__MATERIAL__
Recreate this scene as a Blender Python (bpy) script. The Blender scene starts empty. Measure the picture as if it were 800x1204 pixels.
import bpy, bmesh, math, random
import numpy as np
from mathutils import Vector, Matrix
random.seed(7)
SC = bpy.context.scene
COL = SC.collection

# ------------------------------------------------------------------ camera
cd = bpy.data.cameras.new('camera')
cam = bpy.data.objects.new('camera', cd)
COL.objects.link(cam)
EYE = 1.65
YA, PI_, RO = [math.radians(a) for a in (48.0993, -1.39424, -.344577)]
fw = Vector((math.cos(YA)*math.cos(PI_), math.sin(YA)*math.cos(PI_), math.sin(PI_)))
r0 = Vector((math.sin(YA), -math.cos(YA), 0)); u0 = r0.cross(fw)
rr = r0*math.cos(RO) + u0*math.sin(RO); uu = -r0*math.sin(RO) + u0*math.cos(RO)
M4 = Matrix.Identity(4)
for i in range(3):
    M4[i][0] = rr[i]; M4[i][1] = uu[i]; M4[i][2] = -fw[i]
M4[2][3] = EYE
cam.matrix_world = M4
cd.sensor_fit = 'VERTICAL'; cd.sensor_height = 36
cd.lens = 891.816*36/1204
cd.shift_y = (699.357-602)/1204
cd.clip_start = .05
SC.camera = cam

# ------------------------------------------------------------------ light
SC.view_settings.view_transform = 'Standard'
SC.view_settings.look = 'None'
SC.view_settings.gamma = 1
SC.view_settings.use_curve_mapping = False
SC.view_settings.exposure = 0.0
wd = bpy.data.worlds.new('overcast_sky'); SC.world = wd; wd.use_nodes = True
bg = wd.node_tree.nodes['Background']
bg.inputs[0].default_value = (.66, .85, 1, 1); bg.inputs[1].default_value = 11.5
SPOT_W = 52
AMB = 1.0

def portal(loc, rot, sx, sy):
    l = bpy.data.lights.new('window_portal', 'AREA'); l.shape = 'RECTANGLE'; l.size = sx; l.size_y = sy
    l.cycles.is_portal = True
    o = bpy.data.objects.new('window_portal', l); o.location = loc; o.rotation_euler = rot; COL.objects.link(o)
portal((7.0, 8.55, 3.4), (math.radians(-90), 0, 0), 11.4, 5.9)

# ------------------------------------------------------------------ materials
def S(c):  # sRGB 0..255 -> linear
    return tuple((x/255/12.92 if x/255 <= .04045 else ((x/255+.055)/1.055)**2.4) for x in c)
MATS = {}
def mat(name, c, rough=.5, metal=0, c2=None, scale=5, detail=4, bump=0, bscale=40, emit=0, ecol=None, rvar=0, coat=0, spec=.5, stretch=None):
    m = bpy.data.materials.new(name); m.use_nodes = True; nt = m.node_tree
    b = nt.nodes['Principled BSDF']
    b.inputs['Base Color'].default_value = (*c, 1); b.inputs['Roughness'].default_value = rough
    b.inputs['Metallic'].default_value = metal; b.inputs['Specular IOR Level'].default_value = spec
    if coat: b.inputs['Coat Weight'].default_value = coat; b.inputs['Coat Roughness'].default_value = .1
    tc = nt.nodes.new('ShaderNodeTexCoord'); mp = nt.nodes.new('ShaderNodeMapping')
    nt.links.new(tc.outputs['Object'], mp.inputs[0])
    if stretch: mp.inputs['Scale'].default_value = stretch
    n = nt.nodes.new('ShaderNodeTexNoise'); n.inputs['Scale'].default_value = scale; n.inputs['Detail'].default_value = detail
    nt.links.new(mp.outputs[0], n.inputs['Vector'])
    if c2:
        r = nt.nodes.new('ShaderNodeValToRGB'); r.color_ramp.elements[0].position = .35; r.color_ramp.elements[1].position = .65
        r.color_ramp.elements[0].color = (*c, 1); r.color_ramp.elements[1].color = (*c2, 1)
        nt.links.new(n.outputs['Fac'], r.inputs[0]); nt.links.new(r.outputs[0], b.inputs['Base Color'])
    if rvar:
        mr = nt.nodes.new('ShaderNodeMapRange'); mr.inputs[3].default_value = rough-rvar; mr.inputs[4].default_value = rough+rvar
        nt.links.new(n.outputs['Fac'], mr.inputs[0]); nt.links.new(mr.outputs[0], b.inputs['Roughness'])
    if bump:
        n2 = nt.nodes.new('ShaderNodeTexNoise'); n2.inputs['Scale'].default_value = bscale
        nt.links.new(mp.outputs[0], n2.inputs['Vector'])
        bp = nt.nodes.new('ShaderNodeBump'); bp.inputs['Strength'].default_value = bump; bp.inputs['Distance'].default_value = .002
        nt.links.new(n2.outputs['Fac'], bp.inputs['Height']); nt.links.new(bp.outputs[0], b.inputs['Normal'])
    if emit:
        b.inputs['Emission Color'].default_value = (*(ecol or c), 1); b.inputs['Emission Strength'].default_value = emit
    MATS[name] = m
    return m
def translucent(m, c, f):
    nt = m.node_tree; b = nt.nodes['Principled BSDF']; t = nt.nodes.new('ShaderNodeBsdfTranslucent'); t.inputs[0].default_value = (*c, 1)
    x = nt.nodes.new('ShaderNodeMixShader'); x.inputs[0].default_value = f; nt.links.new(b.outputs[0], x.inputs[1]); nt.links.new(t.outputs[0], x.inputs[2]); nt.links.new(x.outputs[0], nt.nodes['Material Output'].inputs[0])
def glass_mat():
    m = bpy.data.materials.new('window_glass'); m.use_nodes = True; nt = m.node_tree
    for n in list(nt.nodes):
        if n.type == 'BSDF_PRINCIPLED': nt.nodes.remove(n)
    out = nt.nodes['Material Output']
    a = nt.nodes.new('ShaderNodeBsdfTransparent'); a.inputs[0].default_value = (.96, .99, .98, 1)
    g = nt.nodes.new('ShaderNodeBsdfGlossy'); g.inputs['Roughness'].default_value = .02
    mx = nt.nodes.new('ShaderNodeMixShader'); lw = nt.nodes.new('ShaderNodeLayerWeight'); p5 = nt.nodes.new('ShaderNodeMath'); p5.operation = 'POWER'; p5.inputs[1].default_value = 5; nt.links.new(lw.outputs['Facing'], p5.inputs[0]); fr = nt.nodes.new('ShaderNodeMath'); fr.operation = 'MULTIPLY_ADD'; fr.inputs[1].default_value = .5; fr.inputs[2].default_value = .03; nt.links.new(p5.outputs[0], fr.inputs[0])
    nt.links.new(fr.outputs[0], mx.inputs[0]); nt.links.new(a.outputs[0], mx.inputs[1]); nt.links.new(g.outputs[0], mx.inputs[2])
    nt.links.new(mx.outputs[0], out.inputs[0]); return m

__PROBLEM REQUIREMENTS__
Copy out each line of the data where the string "scene" appears.

__ANSWER TO THE EXERCISE__
Recreate this scene as a Blender Python (bpy) script. The Blender scene starts empty. Measure the picture as if it were 800x1204 pixels.
SC = bpy.context.scene